### Task
Write out, word for word, every line from the first one through the line that holds "scene.camera = cam", and nothing else; skip the pictures.

### Collected material
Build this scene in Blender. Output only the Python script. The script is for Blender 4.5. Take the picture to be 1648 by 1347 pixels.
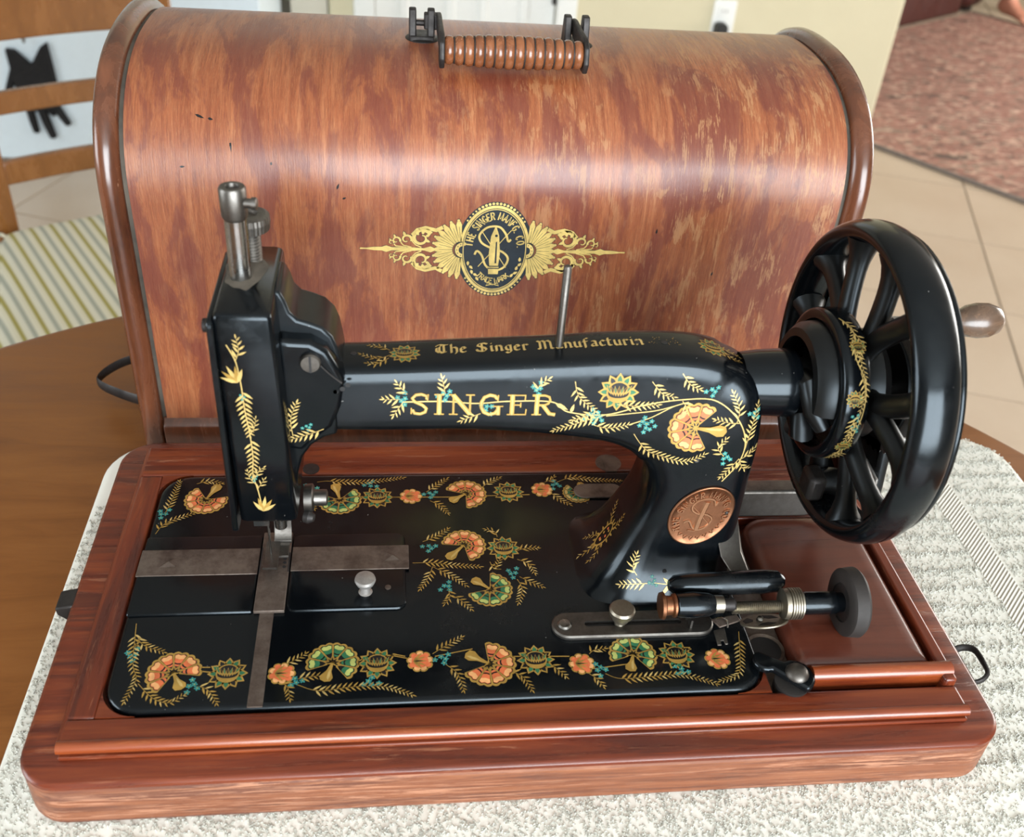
import bpy, bmesh, math, random
import numpy as np
from mathutils import Vector, Matrix
from mathutils.bvhtree import BVHTree

random.seed(7)
rng = np.random.default_rng(7)
scene = bpy.context.scene
COL = scene.collection
for o in list(bpy.data.objects):
    bpy.data.objects.remove(o)
S = 0.01                       # all measures below are centimetres; the scene is in metres
PI = math.pi
TABLE_Z, FLOOR_Z = -4.3, -79.3  # the machine's bed top is z = 0

# ------------------------------------------------------------------ camera
cam_d = bpy.data.cameras.new('camera')
cam = bpy.data.objects.new('camera', cam_d)
COL.objects.link(cam)
cam.location = (-2.562 * S, -37.433 * S, 37.973 * S)
cam.rotation_euler = [math.radians(a) for a in (53.626, -3.988, -5.737)]
cam_d.sensor_width = 36
cam_d.sensor_fit = 'HORIZONTAL'
cam_d.lens = 1590.47 / 1648 * 36
cam_d.clip_start = 0.02
cam_d.dof.use_dof = True
cam_d.dof.focus_distance = 0.54
cam_d.dof.aperture_fstop = 11
scene.camera = cam

# ------------------------------------------------------------------ world, windows' daylight, exposure
world = bpy.data.worlds.new('world')
scene.world = world
world.use_nodes = True
bg = world.node_tree.nodes['Background']
bg.inputs[0].default_value = (0.86, 0.93, 1.0, 1)
bg.inputs[1].default_value = 1.2


def window_light(name, loc, rot, sx, sy, power, color):
    d = bpy.data.lights.new(name, 'AREA')
    d.shape = 'RECTANGLE'
    d.size, d.size_y = sx * S, sy * S
    d.energy = power
    d.color = color
    o = bpy.data.objects.new(name, d)
    o.location = [c * S for c in loc]
    o.rotation_euler = [math.radians(a) for a in rot]
    COL.objects.link(o)
    return o


DAY = (0.90, 0.96, 1.0)
window_light('daylight_patio_door', (70, -262, 62), (90, 0, 0), 230, 180, 118, DAY)
window_light('daylight_side_window', (-298, -60, 60), (90, 0, -90), 160, 120, 26, DAY)
window_light('daylight_living_room', (478, 250, 50), (90, 0, 90), 260, 180, 100, (1.0, 0.94, 0.86))
vs = scene.view_settings
vs.view_transform = 'Standard'
vs.look = 'None'
vs.gamma = 1
vs.use_curve_mapping = False
vs.exposure = 0.66
scene.cycles.use_denoising = True
scene.cycles.max_bounces = 5
scene.cycles.adaptive_threshold = 0.035
scene.cycles.sample_clamp_indirect = 6

# ------------------------------------------------------------------ materials
MATS = {}


class NT:
    def __init__(self, name):
        self.m = bpy.data.materials.new(name)
        self.m.use_nodes = True
        self.t = self.m.node_tree
        self.p = self.t.nodes['Principled BSDF']
        MATS[name] = self.m

    def n(self, typ, **kw):
        nd = self.t.nodes.new(typ)
        for k, v in kw.items():
            if k.startswith('i_'):
                k = k[2:]
                nd.inputs[int(k) if k.isdigit() else k.replace('_', ' ')].default_value = v
            else:
                setattr(nd, k, v)
        return nd

    def l(self, a, b):
        self.t.links.new(a, b)

    def coord(self, scale=(1, 1, 1), uv=False, rot=(0, 0, 0)):
        c = self.n('ShaderNodeTexCoord')
        mp = self.n('ShaderNodeMapping')
        mp.inputs['Scale'].default_value = scale
        mp.inputs['Rotation'].default_value = rot
        self.l(c.outputs['UV' if uv else 'Object'], mp.inputs['Vector'])
        return mp.outputs[0]

    def noise(self, vec, scale=5, detail=4, rough=.55, dist=0):
        nd = self.n('ShaderNodeTexNoise')
        nd.inputs['Scale'].default_value = scale
        nd.inputs['Detail'].default_value = detail
        nd.inputs['Roughness'].default_value = rough
        nd.inputs['Distortion'].default_value = dist
        self.l(vec, nd.inputs['Vector'])
        return nd.outputs['Fac']

    def ramp(self, fac, stops, interp='LINEAR'):
        nd = self.n('ShaderNodeValToRGB')
        cr = nd.color_ramp
        cr.interpolation = interp
        while len(cr.elements) < len(stops):
            cr.elements.new(0.5)
        for e, (p, c) in zip(cr.elements, stops):
            e.position = p
            e.color = (*c, 1) if not isinstance(c, (int, float)) else (c, c, c, 1)
        self.l(fac, nd.inputs[0])
        return nd.outputs[0]

    def mix(self, fac, a, b, blend='MIX'):
        nd = self.n('ShaderNodeMix', data_type='RGBA', blend_type=blend)
        for src, i in ((fac, 0), (a, 6), (b, 7)):
            if isinstance(src, (int, float)):
                nd.inputs[i].default_value = src
            elif isinstance(src, tuple):
                nd.inputs[i].default_value = (*src, 1)
            else:
                self.l(src, nd.inputs[i])
        return nd.outputs[2]

    def math(self, op, a, b=0.5):
        nd = self.n('ShaderNodeMath', operation=op)
        for src, i in ((a, 0), (b, 1)):
            if isinstance(src, (int, float)):
                nd.inputs[i].default_value = src
            else:
                self.l(src, nd.inputs[i])
        return nd.outputs[0]

    def col(self, c):
        if isinstance(c, tuple):
            self.p.inputs['Base Color'].default_value = (*c, 1)
        else:
            self.l(c, self.p.inputs['Base Color'])

    def set(self, **kw):
        for k, v in kw.items():
            i = self.p.inputs[k.replace('_', ' ')]
            if isinstance(v, (int, float, tuple)):
                i.default_value = v
            else:
                self.l(v, i)
        return self

    def bump(self, h, strength=.3, dist=.001):
        b = self.n('ShaderNodeBump')
        b.inputs['Strength'].default_value = strength
        b.inputs['Distance'].default_value = dist
        self.l(h, b.inputs['Height'])
        self.l(b.outputs[0], self.p.inputs['Normal'])


def plain(name, c, rough=.5, metal=0.0, var=.12, nscale=60, coat=0, bump=0, spec=.5):
    m = NT(name)
    v = m.coord()
    n = m.noise(v, nscale, 5, .6)
    dark = tuple(max(0, x * (1 - var)) for x in c)
    lite = tuple(min(1, x * (1 + var)) for x in c)
    m.col(m.ramp(n, [(.3, dark), (.7, lite)]))
    m.set(Roughness=m.ramp(m.noise(v, nscale * .4, 4), [(.3, rough * .85), (.7, min(1, rough * 1.15))]), Metallic=metal)
    m.p.inputs['Coat Weight'].default_value = coat
    m.p.inputs['Coat Roughness'].default_value = .08
    m.p.inputs['Specular IOR Level'].default_value = spec
    if bump:
        m.bump(n, bump, .0006)
    return m.m


def wood(name, dark, mid, lite, worn, stretch=(3, 40, 40), uv=False, rough=.38, patch=3.0, wear=.62, coat=.25, stain=None, rot=(0, 0, 0), stainpos=(.52, .6), fleck=None):
    """long-grained wood: streaks along the unstretched axis, large tone patches, worn flecks"""
    m = NT(name)
    v = m.coord(stretch, uv, rot)
    g = m.noise(v, 1.0, 8, .65, .6)
    base = m.ramp(g, [(.28, dark), (.5, mid), (.74, lite)])
    v2 = m.coord(tuple(s * .22 for s in stretch), uv, rot)
    pt = m.noise(v2, patch, 6, .62, .8)
    if stain:
        base = m.mix(m.ramp(pt, [(stainpos[0], 0.0), (stainpos[1], 1.0)]), base, m.mix(.35, stain, base))
    fl = m.noise(m.coord(tuple(s * (fleck or 1.7) for s in stretch), uv, rot), 1.6, 7, .75, .3)
    big = m.noise(m.coord(tuple(s * .12 for s in stretch), uv, rot), patch * 1.3, 4, .6)
    w = m.math('MULTIPLY', m.ramp(fl, [(wear, 0.0), (wear + .06, 1.0)]), m.ramp(big, [(.42, .05), (.62, 1.0)]))
    base = m.mix(m.math('MULTIPLY', w, .75), base, worn)
    m.col(base)
    m.set(Roughness=m.math('ADD', m.ramp(g, [(.3, rough - .07), (.7, rough + .07)]), m.math('MULTIPLY', w, .22)))
    m.p.inputs['Coat Weight'].default_value = coat
    m.p.inputs['Coat Roughness'].default_value = .18
    m.bump(m.math('ADD', g, m.math('MULTIPLY', w, -.5)), .25, .0006)
    return m.m


# worn French-polished mahogany of the machine's base, and the bent veneer of its lid
wood('base_wood', (.060, .010, .005), (.150, .026, .008), (.250, .058, .014), (.33, .13, .065), (9, 130, 130), rough=.31, wear=.575, stain=(.050, .012, .008), coat=.12)
wood('base_wood_cross', (.060, .010, .005), (.150, .026, .008), (.250, .058, .014), (.33, .13, .065), (130, 9, 130), rough=.31, wear=.575, stain=(.050, .012, .008), coat=.12)
wood('base_side_wood', (.085, .026, .014), (.20, .064, .028), (.29, .105, .045), (.50, .24, .14), (12, 130, 260), rough=.5, wear=.50, stain=(.10, .034, .022), coat=.1)
wood('bead_wood', (.095, .015, .006), (.22, .042, .011), (.33, .085, .018), (.45, .20, .10), (10, 120, 120), rough=.24, wear=.66, coat=.5)
wood('panel_wood', (.060, .015, .009), (.105, .026, .014), (.14, .036, .018), (.50, .28, .18), (9, 70, 70), rough=.33, wear=.72, rot=(0, 0, .2))
wood('lid_veneer', (.235, .085, .034), (.355, .148, .060), (.43, .20, .088), (.55, .36, .19), (1.05, .085, 1), uv=True, rough=.36, patch=.9, wear=.57, coat=.3, stain=(.20, .048, .030), stainpos=(.50, .60), fleck=1.9)
wood('lid_frame_wood', (.045, .015, .008), (.105, .033, .014), (.18, .060, .026), (.42, .22, .12), (60, 40, 12), rough=.26, wear=.68, coat=.5)
wood('table_wood', (.17, .058, .012), (.23, .083, .018), (.28, .108, .026), (.30, .14, .05), (9, 55, 55), rough=.36, wear=.85, coat=.0, rot=(0, 0, .9))
MATS['table_wood'].node_tree.nodes['Principled BSDF'].inputs['Specular IOR Level'].default_value = .3
wood('chair_wood', (.16, .058, .013), (.22, .084, .020), (.29, .12, .034), (.45, .25, .13), (30, 30, 8), rough=.27, wear=.85, coat=.5)
wood('knob_wood', (.045, .028, .02), (.095, .058, .038), (.19, .105, .058), (.50, .26, .13), (60, 60, 60), rough=.26, wear=.57, coat=.3)
wood('grip_wood', (.10, .032, .013), (.20, .066, .024), (.30, .11, .040), (.48, .23, .11), (90, 60, 60), rough=.27, wear=.62, coat=.4)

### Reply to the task
Build this scene in Blender. Output only the Python script. The script is for Blender 4.5. Take the picture to be 1648 by 1347 pixels.
import bpy, bmesh, math, random
import numpy as np
from mathutils import Vector, Matrix
from mathutils.bvhtree import BVHTree

random.seed(7)
rng = np.random.default_rng(7)
scene = bpy.context.scene
COL = scene.collection
for o in list(bpy.data.objects):
    bpy.data.objects.remove(o)
S = 0.01                       # all measures below are centimetres; the scene is in metres
PI = math.pi
TABLE_Z, FLOOR_Z = -4.3, -79.3  # the machine's bed top is z = 0

# ------------------------------------------------------------------ camera
cam_d = bpy.data.cameras.new('camera')
cam = bpy.data.objects.new('camera', cam_d)
COL.objects.link(cam)
cam.location = (-2.562 * S, -37.433 * S, 37.973 * S)
cam.rotation_euler = [math.radians(a) for a in (53.626, -3.988, -5.737)]
cam_d.sensor_width = 36
cam_d.sensor_fit = 'HORIZONTAL'
cam_d.lens = 1590.47 / 1648 * 36
cam_d.clip_start = 0.02
cam_d.dof.use_dof = True
cam_d.dof.focus_distance = 0.54
cam_d.dof.aperture_fstop = 11
scene.camera = cam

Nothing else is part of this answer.